Researchers underscore the widespread issue of urban land subsidence affecting millions in China, emphasizing the need for strategic responses to mitigate this underrecognized yet critical challenge linked to climate change.
The research paper, published in the same issue, considers 82 cities with a collective population of nearly 700 million people. The results show that 45% of the urban areas that were analysed are sinking, with 16% falling at a rate of 10mm a year or more.Nationally, roughly 270 million urban residents are estimated to be affected, with nearly 70 million experiencing rapid subsidence of 10mm a year or more. Hotspots include Beijing and Tianjin.

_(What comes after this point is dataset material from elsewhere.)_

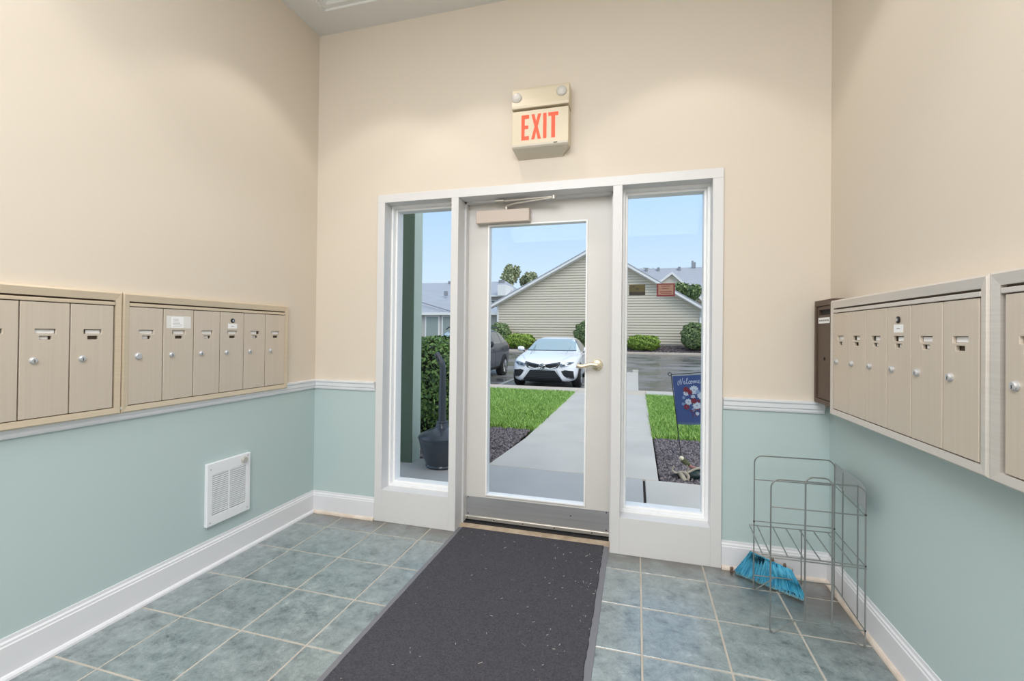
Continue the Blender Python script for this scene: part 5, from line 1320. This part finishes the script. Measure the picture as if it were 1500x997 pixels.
def smoothpts3(pts, n=4):
    out = []
    for i in range(len(pts) - 1):
        p0 = pts[max(i - 1, 0)]; p1 = pts[i]; p2 = pts[i + 1]; p3 = pts[min(i + 2, len(pts) - 1)]
        for k in range(n):
            t = k / n; out.append(tuple(.5 * ((2 * p1[c]) + (-p0[c] + p2[c]) * t + (2 * p0[c] - 5 * p1[c] + 4 * p2[c] - p3[c]) * t * t + (-p0[c] + 3 * p1[c] - 3 * p2[c] + p3[c]) * t ** 3) for c in (0, 1, 2)))
    return out + [tuple(pts[-1])]
oy = 1.69
tubes('driftwood', DRIFT, [([(1.515, oy, .055), (1.50, oy, .02), (1.53, oy, -.005), (1.575, oy, .010), (1.62, oy, .006), (1.66, oy + .01, .022), (1.70, oy + .01, .045), (1.735, oy + .02, .05)], (.008, .012)),
                              ([(1.56, oy, .005), (1.585, oy - .02, -.03), (1.60, oy - .03, -.06)], (.020, .026)), ([(1.60, oy, .01), (1.635, oy - .02, -.02), (1.62, oy - .03, -.06)], (.016, .012)),
                              ([(1.625, oy, .02), (1.632, oy, .05), (1.622, oy, .075)], (.008, .005))])
blob((1.70, oy + .03, -.022), (.085, .05, .055), 'glazed_rock', DGREEN, seed=2, rot=(-.35, 0))
blob((1.545, oy + .03, -.045), (.05, .04, .03), 'dark_rock', mat('dark_rock', rgb(50, 46, 50), .8), seed=4)
blob((1.76, oy, -.05), (.05, .035, .028), 'dark_rock', mat('grey_rock', rgb(88, 84, 96), .8), seed=5)
bd_ = blob((1.612, oy + .02, .095), (.052, .026, .026), 'bird_body', MOSS, rot=(.6, 0), seed=7, amp=.05)
blob((1.577, oy + .01, .128), (.021, .018, .020), 'bird_head', STONEC, seed=8, amp=.03)
MB().lathe([(.006, 0), (.001, -.018)], (1.572, oy - .006, .124), 'y', 8).build('beak', DRIFT, og)
tubes('tail', mat('dull_rose', rgb(150, 104, 100), .8), [([(1.645, oy + .02, .070), (1.675, oy + .02, .052), (1.70, oy + .02, .060)], (.016, .006))])
tubes('twig', BARK, [([(1.74, oy, .045), (1.77, oy, .02), (1.80, oy, .03), (1.82, oy, .015)], (.006, .003)), ([(1.76, oy, .02), (1.79, oy - .01, -.01), (1.83, oy, -.02)], (.006, .003))])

Shanghai – China’s biggest city – has subsided up to 3m over the past century and continues to subside today. When subsidence is combined with sea-level rise, the urban area in China below sea level could triple in size by 2120, affecting 55 to 128 million residents. This could be catastrophic without a strong societal response.
In Osaka and Tokyo, groundwater withdrawal was stopped in the 1970s, and city subsidence has ceased or greatly reduced showing this is an effective mitigation strategy. Traffic vibration and tunneling is potentially also a local contributing factor – Beijing has a sinking of 45mm a year near subways and highways. The natural upward or downward land movement also occurs but is generally much smaller than human-induced changes.